The Pantheon of the Option-less

As yet, the Negroes themselves do not fully appreciate these old slave songs.

- James Weldon Johnson

Through a stroke of good fortune, I once met the late, great playwright August Wilson years ago in Minnesota while volunteering as an usher in exchange for free tickets to a fund-raising event. Wilson's magic first entered my life via the 1995 screen adaption of The Piano Lesson and later by virtue of the Penumbra Theatre Company in Saint Paul. The scene residually active in my imagination is when Charles Dutton, Carl Gordon, Lou Myers and Courtney B. Vance delivered Berta Berta.

Mesmerized, I researched the Parchman Farm so brilliantly and tragi-comically lamented by Wilson's characters. Results quickly yielded that Brandford Marsalis had also paid tribute to this same forgotten culture in 1992, several years prior to the film.

Everyone should view the aforementioned video to grasp these chains forged for a specific people so long ago but which now shackle all Americans psychologically via the proliferated sociopathy of the race construct.

Meanwhile, the Idiot Box (TV) programs into our skulls more pressing concerns such as Oil Spill 2010 but don't chickens come home to roost in the strangest of ways? Is Black Gold still Texas Tea or A Spoiled Sea? Aren't we all now cooped in the same holding pen, slaving and fighting each other for less but hoping for more?

The slave had many means of resisting the dehumanizing effects of slavery. Religion became one of them. And through religious songs they made up from Biblical stories, they expressed their real feelings.

- Julius Lester

Singing was liquefied religion. We sang because it temporarily freed our spirits from torturous states of involuntary servitude while synchronizing our bodies with the exercise of brutal labor mandated by the framers of this society. We sang to maintain our humanity. We sang to resist. Most importantly, we sang to keep it real and steel our psyches for hell on the horizon.

Don't forget to remember those who were railroaded into building the infrastructure of this nation. From Birmingham, I share a final brief video in tribute to these people, our Pantheon of the Option-less.

Posted by: Zeal
[R Bettis]

3 comments:

Anonymous said...

Great post! I am intrigued to seek more info about the afore mentioned names and a few songs to sing on a wonderful Holiday (today)

Nevertheless can you elaborate on why you chose to title the post The "Pantheon" of the hope-less. Seems noteworthy...

Zeal said...
This comment has been removed by the author.
Zeal said...

Thanks! Why not sing "Jesus is Love" by the Commodores? It begins with the simple please, "Father, help your children..." and is so apropos to the mindset of our people who retain the faith.

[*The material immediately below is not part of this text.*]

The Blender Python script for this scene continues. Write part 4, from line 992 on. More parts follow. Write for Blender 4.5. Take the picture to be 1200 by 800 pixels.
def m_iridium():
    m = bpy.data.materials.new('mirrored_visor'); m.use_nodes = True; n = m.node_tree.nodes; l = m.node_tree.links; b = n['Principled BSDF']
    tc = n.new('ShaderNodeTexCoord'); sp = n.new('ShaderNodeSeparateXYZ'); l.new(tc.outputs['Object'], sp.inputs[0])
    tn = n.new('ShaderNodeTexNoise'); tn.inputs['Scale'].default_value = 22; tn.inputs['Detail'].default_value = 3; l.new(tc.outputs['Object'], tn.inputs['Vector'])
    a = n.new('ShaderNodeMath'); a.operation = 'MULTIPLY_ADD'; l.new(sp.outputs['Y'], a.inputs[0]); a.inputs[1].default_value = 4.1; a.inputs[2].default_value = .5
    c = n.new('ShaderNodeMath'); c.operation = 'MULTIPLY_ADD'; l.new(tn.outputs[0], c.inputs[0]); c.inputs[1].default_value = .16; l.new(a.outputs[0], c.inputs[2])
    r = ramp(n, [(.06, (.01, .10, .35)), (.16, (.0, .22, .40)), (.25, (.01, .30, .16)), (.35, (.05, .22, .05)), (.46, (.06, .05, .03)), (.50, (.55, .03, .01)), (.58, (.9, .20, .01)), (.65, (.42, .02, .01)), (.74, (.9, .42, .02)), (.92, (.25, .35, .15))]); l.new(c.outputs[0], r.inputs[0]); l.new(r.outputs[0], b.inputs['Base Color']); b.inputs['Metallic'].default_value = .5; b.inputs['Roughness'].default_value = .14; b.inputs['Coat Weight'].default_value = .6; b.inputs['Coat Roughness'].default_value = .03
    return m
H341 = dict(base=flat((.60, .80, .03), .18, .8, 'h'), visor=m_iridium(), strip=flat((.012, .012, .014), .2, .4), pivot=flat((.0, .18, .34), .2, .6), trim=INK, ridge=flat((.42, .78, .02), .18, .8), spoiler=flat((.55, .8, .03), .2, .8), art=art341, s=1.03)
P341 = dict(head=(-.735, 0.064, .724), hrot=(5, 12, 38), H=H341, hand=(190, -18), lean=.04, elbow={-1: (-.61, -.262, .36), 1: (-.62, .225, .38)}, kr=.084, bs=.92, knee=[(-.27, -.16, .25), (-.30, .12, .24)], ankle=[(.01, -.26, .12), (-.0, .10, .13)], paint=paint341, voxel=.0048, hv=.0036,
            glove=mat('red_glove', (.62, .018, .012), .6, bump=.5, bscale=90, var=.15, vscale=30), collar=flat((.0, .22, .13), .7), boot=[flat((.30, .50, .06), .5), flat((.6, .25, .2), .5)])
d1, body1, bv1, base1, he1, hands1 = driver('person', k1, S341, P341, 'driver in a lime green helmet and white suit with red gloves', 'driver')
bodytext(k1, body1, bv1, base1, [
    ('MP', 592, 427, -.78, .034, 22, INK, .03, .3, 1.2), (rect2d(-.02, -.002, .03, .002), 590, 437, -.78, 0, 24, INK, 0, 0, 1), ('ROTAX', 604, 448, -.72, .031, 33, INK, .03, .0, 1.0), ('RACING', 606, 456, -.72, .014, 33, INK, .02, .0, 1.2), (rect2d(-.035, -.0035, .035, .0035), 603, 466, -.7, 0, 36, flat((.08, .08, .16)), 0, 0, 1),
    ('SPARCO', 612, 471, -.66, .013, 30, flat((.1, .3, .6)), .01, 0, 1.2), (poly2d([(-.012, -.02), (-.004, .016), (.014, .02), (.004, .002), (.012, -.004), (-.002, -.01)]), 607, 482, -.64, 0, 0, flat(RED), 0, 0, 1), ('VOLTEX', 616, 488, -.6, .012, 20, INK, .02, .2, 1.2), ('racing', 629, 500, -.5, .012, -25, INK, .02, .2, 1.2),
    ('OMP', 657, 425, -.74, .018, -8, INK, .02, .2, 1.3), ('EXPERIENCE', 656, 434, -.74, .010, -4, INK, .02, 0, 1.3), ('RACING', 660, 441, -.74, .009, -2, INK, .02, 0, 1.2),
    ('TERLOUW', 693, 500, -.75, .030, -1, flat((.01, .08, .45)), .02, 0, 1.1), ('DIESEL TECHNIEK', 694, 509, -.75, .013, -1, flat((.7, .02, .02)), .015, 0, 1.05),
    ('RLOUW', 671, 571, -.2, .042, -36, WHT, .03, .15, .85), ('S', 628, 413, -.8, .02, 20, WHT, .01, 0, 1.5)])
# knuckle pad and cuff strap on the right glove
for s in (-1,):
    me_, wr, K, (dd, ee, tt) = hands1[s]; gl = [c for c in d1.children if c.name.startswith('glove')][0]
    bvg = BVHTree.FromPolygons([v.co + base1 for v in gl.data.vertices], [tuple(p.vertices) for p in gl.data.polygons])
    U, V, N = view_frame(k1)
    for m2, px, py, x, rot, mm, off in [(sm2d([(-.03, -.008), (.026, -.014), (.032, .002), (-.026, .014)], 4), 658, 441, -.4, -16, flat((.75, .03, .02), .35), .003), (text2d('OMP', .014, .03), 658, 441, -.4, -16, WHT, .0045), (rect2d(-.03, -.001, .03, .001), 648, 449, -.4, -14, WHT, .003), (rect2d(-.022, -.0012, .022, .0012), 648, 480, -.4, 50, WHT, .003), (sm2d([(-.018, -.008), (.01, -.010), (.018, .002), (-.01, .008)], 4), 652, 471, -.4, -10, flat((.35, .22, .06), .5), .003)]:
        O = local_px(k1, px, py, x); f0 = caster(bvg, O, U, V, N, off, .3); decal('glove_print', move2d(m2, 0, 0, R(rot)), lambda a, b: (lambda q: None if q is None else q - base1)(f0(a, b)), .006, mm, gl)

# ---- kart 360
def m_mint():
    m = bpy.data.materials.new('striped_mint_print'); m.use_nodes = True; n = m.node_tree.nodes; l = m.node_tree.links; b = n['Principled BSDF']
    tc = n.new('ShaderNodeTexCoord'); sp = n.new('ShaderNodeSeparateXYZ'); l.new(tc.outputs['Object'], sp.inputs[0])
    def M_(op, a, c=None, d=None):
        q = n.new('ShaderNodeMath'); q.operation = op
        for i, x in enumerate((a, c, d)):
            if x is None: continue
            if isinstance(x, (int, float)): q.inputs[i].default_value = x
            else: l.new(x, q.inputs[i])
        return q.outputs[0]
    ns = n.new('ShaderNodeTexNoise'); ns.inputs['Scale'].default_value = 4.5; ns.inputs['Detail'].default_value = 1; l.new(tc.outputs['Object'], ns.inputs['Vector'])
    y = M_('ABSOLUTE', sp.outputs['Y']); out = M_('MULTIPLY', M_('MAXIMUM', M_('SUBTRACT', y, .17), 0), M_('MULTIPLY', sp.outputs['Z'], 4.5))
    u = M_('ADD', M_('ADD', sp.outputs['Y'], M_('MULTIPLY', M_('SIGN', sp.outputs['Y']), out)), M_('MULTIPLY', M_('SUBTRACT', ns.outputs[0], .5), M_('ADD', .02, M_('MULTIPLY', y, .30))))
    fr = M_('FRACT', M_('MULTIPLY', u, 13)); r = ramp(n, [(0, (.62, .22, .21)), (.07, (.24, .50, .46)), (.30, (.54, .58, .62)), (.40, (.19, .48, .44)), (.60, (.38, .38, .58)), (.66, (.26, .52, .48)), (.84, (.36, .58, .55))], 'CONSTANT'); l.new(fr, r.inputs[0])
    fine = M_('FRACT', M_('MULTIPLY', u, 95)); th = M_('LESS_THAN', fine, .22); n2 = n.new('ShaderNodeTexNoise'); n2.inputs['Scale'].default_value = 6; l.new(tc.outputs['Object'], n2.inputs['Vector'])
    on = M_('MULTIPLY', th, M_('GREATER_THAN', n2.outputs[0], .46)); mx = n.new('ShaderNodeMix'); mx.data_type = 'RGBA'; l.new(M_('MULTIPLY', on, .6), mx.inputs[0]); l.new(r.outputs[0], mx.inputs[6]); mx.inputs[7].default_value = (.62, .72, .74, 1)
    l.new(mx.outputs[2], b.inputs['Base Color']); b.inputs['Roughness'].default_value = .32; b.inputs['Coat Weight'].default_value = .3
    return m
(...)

These people unfairly extracted from life as they knew it were option-less but never hope-less. This is our ongoing historical truth that we often have no viable options but still retain the necessary ingredients for a brighter tomorrow: Faith and Hope (for others, if not ourselves).

I took license and broadly applied the word "Pantheon" to encompass ALL the unknown innocents who have been victimized by those wielding prejudice plus power and is quite appropriate considering our ancestral context. In periods of appreciation, we extend reverence to our ancestors just as the ancients did. We knew they were not God but certain aspects of their personalities reflected characteristics of divinity. From our Christian tradition, Jesus reminded folks, "Is it not written in your Law, 'I have said you are gods'?"